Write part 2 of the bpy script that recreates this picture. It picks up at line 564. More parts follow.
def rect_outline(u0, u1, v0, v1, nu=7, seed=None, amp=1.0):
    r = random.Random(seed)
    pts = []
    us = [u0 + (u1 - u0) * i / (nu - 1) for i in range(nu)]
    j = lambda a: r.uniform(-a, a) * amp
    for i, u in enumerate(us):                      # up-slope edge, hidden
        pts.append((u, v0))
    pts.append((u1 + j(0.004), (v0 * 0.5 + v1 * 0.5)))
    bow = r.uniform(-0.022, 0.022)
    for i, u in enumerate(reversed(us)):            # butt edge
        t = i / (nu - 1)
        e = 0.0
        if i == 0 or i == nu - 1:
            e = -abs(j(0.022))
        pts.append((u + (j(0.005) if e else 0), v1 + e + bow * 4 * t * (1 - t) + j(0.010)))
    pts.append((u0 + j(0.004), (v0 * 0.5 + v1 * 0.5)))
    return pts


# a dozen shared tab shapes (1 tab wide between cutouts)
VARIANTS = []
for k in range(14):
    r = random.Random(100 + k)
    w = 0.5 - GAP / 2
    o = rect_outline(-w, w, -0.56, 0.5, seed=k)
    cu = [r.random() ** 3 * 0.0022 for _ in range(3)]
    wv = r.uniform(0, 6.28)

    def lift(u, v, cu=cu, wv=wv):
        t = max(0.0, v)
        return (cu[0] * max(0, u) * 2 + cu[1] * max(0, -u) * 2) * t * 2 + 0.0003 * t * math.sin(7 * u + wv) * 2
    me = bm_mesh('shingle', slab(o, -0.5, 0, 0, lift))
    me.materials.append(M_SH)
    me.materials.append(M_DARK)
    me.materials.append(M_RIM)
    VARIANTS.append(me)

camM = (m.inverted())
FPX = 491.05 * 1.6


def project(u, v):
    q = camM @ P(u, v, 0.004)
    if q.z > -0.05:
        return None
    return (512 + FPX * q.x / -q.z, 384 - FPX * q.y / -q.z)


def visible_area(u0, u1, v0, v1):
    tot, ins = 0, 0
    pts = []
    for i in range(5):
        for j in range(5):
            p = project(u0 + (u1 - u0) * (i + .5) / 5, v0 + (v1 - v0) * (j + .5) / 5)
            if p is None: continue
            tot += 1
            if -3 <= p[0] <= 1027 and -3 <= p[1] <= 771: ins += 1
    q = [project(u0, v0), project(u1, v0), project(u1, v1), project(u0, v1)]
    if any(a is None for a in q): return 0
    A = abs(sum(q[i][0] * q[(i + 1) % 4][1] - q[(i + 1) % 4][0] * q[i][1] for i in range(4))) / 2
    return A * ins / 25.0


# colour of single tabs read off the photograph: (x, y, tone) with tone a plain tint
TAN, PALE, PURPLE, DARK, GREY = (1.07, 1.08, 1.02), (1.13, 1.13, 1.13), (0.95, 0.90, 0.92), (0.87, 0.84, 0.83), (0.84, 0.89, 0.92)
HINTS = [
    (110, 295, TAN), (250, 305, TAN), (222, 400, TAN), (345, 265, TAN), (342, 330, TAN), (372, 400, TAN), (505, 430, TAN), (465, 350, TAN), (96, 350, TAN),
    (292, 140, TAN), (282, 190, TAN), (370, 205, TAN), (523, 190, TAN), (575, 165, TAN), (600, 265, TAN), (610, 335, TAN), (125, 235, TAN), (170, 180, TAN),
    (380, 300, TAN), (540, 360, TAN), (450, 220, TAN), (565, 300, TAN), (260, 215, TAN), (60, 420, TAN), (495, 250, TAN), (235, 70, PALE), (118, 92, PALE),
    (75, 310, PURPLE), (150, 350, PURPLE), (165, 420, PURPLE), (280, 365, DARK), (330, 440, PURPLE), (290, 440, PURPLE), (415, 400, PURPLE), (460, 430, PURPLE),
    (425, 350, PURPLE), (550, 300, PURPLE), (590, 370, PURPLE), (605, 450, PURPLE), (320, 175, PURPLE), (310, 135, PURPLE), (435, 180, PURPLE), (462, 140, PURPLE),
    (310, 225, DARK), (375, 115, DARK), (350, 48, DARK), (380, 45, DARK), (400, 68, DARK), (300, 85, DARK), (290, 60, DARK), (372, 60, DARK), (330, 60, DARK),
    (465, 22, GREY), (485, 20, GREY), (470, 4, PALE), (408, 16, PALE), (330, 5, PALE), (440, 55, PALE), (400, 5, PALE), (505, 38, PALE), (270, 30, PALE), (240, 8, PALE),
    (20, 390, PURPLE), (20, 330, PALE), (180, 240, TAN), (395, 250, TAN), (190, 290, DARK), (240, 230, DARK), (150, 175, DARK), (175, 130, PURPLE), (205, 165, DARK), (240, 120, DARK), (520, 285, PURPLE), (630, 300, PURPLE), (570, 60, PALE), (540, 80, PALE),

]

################

## WHAT IS EXPECTED
Retype the whole listing above exactly.

## OUTPUT FOR THIS EXERCISE
Write part 2 of the bpy script that recreates this picture. It picks up at line 564. More parts follow.
def rect_outline(u0, u1, v0, v1, nu=7, seed=None, amp=1.0):
    r = random.Random(seed)
    pts = []
    us = [u0 + (u1 - u0) * i / (nu - 1) for i in range(nu)]
    j = lambda a: r.uniform(-a, a) * amp
    for i, u in enumerate(us):                      # up-slope edge, hidden
        pts.append((u, v0))
    pts.append((u1 + j(0.004), (v0 * 0.5 + v1 * 0.5)))
    bow = r.uniform(-0.022, 0.022)
    for i, u in enumerate(reversed(us)):            # butt edge
        t = i / (nu - 1)
        e = 0.0
        if i == 0 or i == nu - 1:
            e = -abs(j(0.022))
        pts.append((u + (j(0.005) if e else 0), v1 + e + bow * 4 * t * (1 - t) + j(0.010)))
    pts.append((u0 + j(0.004), (v0 * 0.5 + v1 * 0.5)))
    return pts


# a dozen shared tab shapes (1 tab wide between cutouts)
VARIANTS = []
for k in range(14):
    r = random.Random(100 + k)
    w = 0.5 - GAP / 2
    o = rect_outline(-w, w, -0.56, 0.5, seed=k)
    cu = [r.random() ** 3 * 0.0022 for _ in range(3)]
    wv = r.uniform(0, 6.28)

    def lift(u, v, cu=cu, wv=wv):
        t = max(0.0, v)
        return (cu[0] * max(0, u) * 2 + cu[1] * max(0, -u) * 2) * t * 2 + 0.0003 * t * math.sin(7 * u + wv) * 2
    me = bm_mesh('shingle', slab(o, -0.5, 0, 0, lift))
    me.materials.append(M_SH)
    me.materials.append(M_DARK)
    me.materials.append(M_RIM)
    VARIANTS.append(me)

camM = (m.inverted())
FPX = 491.05 * 1.6


def project(u, v):
    q = camM @ P(u, v, 0.004)
    if q.z > -0.05:
        return None
    return (512 + FPX * q.x / -q.z, 384 - FPX * q.y / -q.z)


def visible_area(u0, u1, v0, v1):
    tot, ins = 0, 0
    pts = []
    for i in range(5):
        for j in range(5):
            p = project(u0 + (u1 - u0) * (i + .5) / 5, v0 + (v1 - v0) * (j + .5) / 5)
            if p is None: continue
            tot += 1
            if -3 <= p[0] <= 1027 and -3 <= p[1] <= 771: ins += 1
    q = [project(u0, v0), project(u1, v0), project(u1, v1), project(u0, v1)]
    if any(a is None for a in q): return 0
    A = abs(sum(q[i][0] * q[(i + 1) % 4][1] - q[(i + 1) % 4][0] * q[i][1] for i in range(4))) / 2
    return A * ins / 25.0


# colour of single tabs read off the photograph: (x, y, tone) with tone a plain tint
TAN, PALE, PURPLE, DARK, GREY = (1.07, 1.08, 1.02), (1.13, 1.13, 1.13), (0.95, 0.90, 0.92), (0.87, 0.84, 0.83), (0.84, 0.89, 0.92)
HINTS = [
    (110, 295, TAN), (250, 305, TAN), (222, 400, TAN), (345, 265, TAN), (342, 330, TAN), (372, 400, TAN), (505, 430, TAN), (465, 350, TAN), (96, 350, TAN),
    (292, 140, TAN), (282, 190, TAN), (370, 205, TAN), (523, 190, TAN), (575, 165, TAN), (600, 265, TAN), (610, 335, TAN), (125, 235, TAN), (170, 180, TAN),
    (380, 300, TAN), (540, 360, TAN), (450, 220, TAN), (565, 300, TAN), (260, 215, TAN), (60, 420, TAN), (495, 250, TAN), (235, 70, PALE), (118, 92, PALE),
    (75, 310, PURPLE), (150, 350, PURPLE), (165, 420, PURPLE), (280, 365, DARK), (330, 440, PURPLE), (290, 440, PURPLE), (415, 400, PURPLE), (460, 430, PURPLE),
    (425, 350, PURPLE), (550, 300, PURPLE), (590, 370, PURPLE), (605, 450, PURPLE), (320, 175, PURPLE), (310, 135, PURPLE), (435, 180, PURPLE), (462, 140, PURPLE),
    (310, 225, DARK), (375, 115, DARK), (350, 48, DARK), (380, 45, DARK), (400, 68, DARK), (300, 85, DARK), (290, 60, DARK), (372, 60, DARK), (330, 60, DARK),
    (465, 22, GREY), (485, 20, GREY), (470, 4, PALE), (408, 16, PALE), (330, 5, PALE), (440, 55, PALE), (400, 5, PALE), (505, 38, PALE), (270, 30, PALE), (240, 8, PALE),
    (20, 390, PURPLE), (20, 330, PALE), (180, 240, TAN), (395, 250, TAN), (190, 290, DARK), (240, 230, DARK), (150, 175, DARK), (175, 130, PURPLE), (205, 165, DARK), (240, 120, DARK), (520, 285, PURPLE), (630, 300, PURPLE), (570, 60, PALE), (540, 80, PALE),

]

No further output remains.